# [Data section]
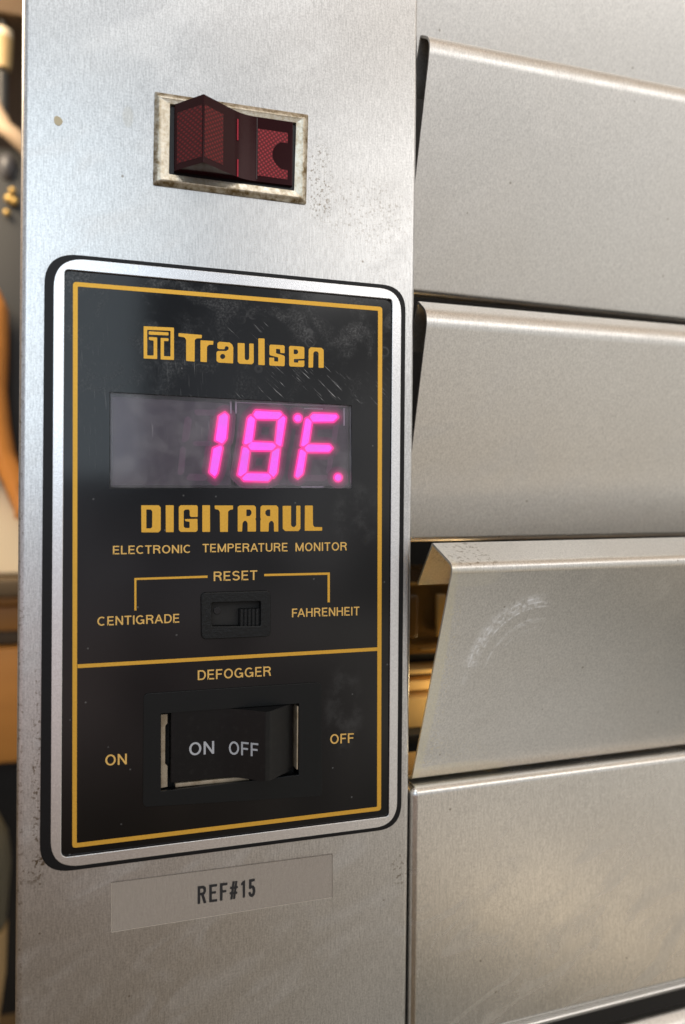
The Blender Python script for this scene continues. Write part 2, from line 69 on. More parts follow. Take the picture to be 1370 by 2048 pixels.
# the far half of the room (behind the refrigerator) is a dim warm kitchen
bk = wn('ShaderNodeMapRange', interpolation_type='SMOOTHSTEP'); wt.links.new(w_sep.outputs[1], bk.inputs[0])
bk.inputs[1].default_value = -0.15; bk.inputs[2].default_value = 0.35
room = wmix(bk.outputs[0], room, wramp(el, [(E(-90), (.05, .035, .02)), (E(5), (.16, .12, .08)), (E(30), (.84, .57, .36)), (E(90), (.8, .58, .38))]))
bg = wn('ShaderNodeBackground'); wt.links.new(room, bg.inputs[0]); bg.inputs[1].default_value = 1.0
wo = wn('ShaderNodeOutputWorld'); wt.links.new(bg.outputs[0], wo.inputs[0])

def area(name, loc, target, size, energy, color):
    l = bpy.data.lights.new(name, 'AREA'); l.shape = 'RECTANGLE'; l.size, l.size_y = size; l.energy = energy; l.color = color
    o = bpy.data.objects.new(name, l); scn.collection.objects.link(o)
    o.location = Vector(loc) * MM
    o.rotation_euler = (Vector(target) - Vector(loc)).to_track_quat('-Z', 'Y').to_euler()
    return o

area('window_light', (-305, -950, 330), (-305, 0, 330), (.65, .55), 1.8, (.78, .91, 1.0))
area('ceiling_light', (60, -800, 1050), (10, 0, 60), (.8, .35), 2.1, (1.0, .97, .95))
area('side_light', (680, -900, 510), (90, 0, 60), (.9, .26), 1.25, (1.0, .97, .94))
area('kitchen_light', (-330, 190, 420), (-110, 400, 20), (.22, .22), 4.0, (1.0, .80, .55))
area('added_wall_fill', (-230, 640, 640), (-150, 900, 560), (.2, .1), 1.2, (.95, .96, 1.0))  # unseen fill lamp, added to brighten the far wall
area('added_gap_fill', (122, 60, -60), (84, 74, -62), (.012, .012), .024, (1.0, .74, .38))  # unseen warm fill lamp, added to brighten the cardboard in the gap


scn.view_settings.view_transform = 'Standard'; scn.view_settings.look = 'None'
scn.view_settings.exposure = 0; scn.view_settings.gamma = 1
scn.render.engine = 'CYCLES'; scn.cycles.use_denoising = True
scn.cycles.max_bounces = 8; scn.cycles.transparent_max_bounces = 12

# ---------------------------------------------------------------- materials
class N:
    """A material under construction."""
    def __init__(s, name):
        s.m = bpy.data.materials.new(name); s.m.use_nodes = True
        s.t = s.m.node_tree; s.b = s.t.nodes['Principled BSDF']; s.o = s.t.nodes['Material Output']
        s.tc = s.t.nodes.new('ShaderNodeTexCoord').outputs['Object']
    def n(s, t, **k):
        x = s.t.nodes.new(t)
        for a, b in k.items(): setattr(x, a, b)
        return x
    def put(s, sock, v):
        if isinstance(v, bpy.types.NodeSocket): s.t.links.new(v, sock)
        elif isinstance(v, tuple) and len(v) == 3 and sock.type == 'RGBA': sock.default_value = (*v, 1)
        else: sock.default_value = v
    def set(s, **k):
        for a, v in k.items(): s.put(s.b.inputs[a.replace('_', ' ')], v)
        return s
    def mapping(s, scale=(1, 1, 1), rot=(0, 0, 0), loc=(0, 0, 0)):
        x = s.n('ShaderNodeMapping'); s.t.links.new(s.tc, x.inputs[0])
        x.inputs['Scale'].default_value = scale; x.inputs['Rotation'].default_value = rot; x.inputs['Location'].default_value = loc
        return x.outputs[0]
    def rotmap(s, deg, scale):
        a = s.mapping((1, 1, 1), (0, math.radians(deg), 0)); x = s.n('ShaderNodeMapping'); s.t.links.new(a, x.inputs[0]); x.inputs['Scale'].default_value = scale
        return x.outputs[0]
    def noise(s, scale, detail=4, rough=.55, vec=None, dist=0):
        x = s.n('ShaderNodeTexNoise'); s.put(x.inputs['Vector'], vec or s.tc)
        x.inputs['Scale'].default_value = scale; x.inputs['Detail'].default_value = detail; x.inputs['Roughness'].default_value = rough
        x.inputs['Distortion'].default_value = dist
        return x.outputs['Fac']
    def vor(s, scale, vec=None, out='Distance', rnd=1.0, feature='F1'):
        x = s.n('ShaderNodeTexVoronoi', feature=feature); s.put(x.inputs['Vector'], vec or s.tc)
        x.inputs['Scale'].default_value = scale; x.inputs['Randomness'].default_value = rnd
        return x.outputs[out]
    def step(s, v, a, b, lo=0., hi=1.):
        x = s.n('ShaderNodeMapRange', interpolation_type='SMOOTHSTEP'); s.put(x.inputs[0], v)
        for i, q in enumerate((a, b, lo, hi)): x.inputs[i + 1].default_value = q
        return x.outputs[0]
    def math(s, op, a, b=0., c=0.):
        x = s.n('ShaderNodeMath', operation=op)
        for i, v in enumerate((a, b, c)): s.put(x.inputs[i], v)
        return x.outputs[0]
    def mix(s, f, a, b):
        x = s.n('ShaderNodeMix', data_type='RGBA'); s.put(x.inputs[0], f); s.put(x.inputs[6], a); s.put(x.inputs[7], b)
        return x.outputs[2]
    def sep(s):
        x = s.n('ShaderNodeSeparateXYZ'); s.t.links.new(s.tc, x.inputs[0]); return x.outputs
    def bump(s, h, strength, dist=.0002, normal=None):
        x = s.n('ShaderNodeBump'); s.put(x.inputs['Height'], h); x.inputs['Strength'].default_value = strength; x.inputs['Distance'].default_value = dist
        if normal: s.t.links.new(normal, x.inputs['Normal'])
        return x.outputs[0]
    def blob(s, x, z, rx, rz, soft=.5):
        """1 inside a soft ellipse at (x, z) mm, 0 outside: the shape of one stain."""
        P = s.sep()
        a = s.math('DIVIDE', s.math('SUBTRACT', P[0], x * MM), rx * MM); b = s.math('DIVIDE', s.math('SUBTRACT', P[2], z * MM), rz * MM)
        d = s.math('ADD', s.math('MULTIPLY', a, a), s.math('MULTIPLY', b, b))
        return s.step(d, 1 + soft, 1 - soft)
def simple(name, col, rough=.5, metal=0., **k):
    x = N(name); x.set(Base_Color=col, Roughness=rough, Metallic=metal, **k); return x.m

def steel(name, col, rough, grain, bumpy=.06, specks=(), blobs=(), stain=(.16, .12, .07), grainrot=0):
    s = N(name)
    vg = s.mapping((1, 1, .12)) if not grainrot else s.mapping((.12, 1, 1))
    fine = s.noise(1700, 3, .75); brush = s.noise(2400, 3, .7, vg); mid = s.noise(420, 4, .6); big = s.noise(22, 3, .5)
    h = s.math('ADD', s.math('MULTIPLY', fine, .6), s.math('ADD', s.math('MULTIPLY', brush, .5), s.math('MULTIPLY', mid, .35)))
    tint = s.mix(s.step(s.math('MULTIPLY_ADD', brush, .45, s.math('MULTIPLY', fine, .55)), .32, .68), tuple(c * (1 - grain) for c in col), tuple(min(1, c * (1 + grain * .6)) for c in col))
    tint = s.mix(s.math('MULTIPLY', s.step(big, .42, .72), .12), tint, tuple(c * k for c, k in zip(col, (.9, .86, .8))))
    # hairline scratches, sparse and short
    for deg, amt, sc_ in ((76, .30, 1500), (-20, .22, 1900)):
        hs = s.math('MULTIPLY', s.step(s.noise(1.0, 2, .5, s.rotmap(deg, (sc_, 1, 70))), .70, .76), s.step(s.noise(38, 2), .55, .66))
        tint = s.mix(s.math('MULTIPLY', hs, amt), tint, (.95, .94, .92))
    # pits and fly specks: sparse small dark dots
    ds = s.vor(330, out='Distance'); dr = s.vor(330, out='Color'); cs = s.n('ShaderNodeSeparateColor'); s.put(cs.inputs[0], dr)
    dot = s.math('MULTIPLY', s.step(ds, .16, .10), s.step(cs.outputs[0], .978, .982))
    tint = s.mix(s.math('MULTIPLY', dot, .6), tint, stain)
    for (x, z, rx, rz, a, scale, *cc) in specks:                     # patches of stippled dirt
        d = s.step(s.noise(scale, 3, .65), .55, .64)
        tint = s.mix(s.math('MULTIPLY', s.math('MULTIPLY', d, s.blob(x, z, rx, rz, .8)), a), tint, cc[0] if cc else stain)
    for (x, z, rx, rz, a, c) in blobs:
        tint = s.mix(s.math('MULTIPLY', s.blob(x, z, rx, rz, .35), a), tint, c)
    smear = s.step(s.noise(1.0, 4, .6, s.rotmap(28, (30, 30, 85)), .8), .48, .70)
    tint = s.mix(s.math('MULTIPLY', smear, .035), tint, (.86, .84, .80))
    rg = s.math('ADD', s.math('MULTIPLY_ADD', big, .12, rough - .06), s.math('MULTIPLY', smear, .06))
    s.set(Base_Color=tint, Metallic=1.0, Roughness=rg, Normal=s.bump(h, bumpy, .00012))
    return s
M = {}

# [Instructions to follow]
Restate only the lines running from the start of the material above through the line containing "wo = wn('ShaderNodeOutputWorld');", ends included. No pictures.

# [Reply to the exercise]
The Blender Python script for this scene continues. Write part 2, from line 69 on. More parts follow. Take the picture to be 1370 by 2048 pixels.
# the far half of the room (behind the refrigerator) is a dim warm kitchen
bk = wn('ShaderNodeMapRange', interpolation_type='SMOOTHSTEP'); wt.links.new(w_sep.outputs[1], bk.inputs[0])
bk.inputs[1].default_value = -0.15; bk.inputs[2].default_value = 0.35
room = wmix(bk.outputs[0], room, wramp(el, [(E(-90), (.05, .035, .02)), (E(5), (.16, .12, .08)), (E(30), (.84, .57, .36)), (E(90), (.8, .58, .38))]))
bg = wn('ShaderNodeBackground'); wt.links.new(room, bg.inputs[0]); bg.inputs[1].default_value = 1.0
wo = wn('ShaderNodeOutputWorld'); wt.links.new(bg.outputs[0], wo.inputs[0])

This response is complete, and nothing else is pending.